Tuve la oportunidad de ser asiduo al bosque de Toro
Negro. Con ese nombre que implica la
fuerza y el misterio al mismo tiempo. Localizado hacia al oeste y con algo de terquedad hacia
el centro; en esa cordillera vertebral de nuestra Patria, tan tozuda como
nuestra identidad antillana.
Era en una casita sumergida en lo más sibilino
del verdor. Como las que dibujan los niños, la casita. Con un arrollo timidón a un costado. Y más sombras que
un ladrón.
Cuando llovía, el torrente de gotas galopaba
sobre hojas, arboles y cascadas. El manantial del cielo generoso en su diluvio.
Y cuando era torrencial, aquel arrollo medroso
se envalentonaba y de su cauce crecido salía
un rugido.
Escondido en la casita, veía como llegaba la
neblina. Parecía un buque etéreo y sigiloso que, con resignación, encallaba en
la montaña hasta que otra cosa dispusiera el viento.
Pero era cuando llegaba la noche que el bosque descubría
su gran secreto, en medio de la oscuridad más onda. Verán, los bosques
palpitan. Y sin no me creen, intérnese en uno, solo. Y escuche. Escuche lo que
el bosque dice. Escuche como lo dice. Y solo podrá identificar una palabra:
Vida.
De día el bosque es una exposición. De noche…

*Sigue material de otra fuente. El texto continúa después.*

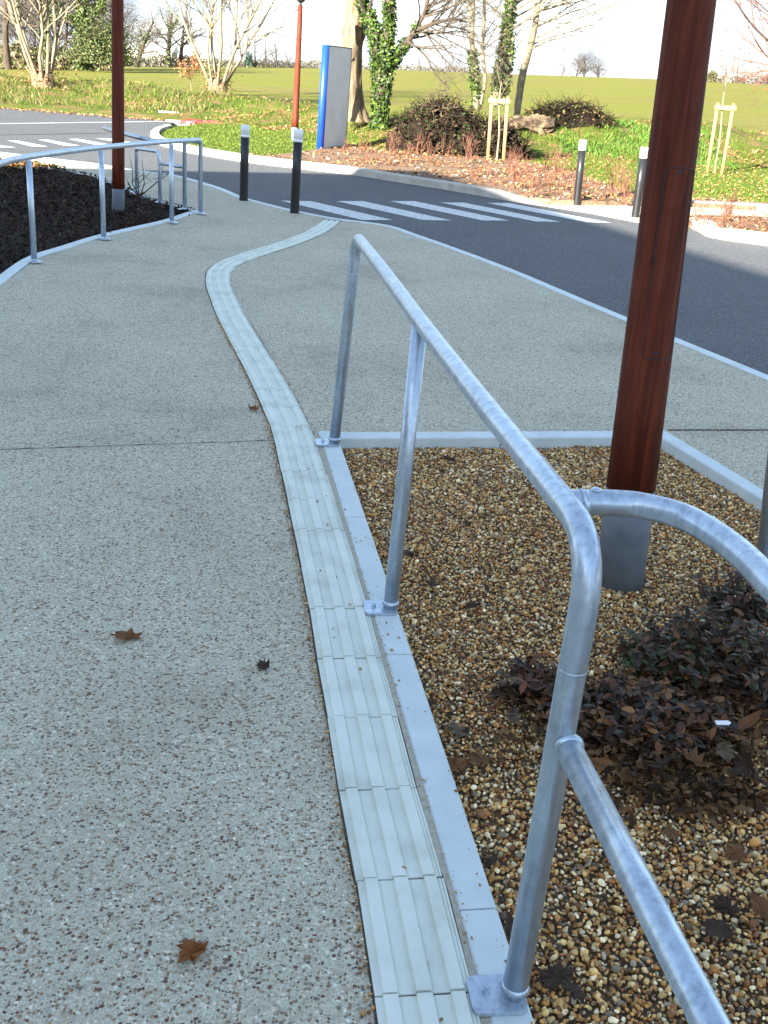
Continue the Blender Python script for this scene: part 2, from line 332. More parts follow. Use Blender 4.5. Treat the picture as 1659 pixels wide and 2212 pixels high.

es un arrebatado discurso que promete a rabiar que habrá una próxima mañana. De
noche el bosque se escucha. Se siente. Y de momento aparece un quejido. Y desde
otro lugar nos llega un lamento. Como un bosque insomne. Y el sonido más lejano
y más cercano, es una respiración acompasada, el palpitar de una gran grillada
que no cesa de pulsar. Vida que aguarda abrir los ojos en la nueva alborada.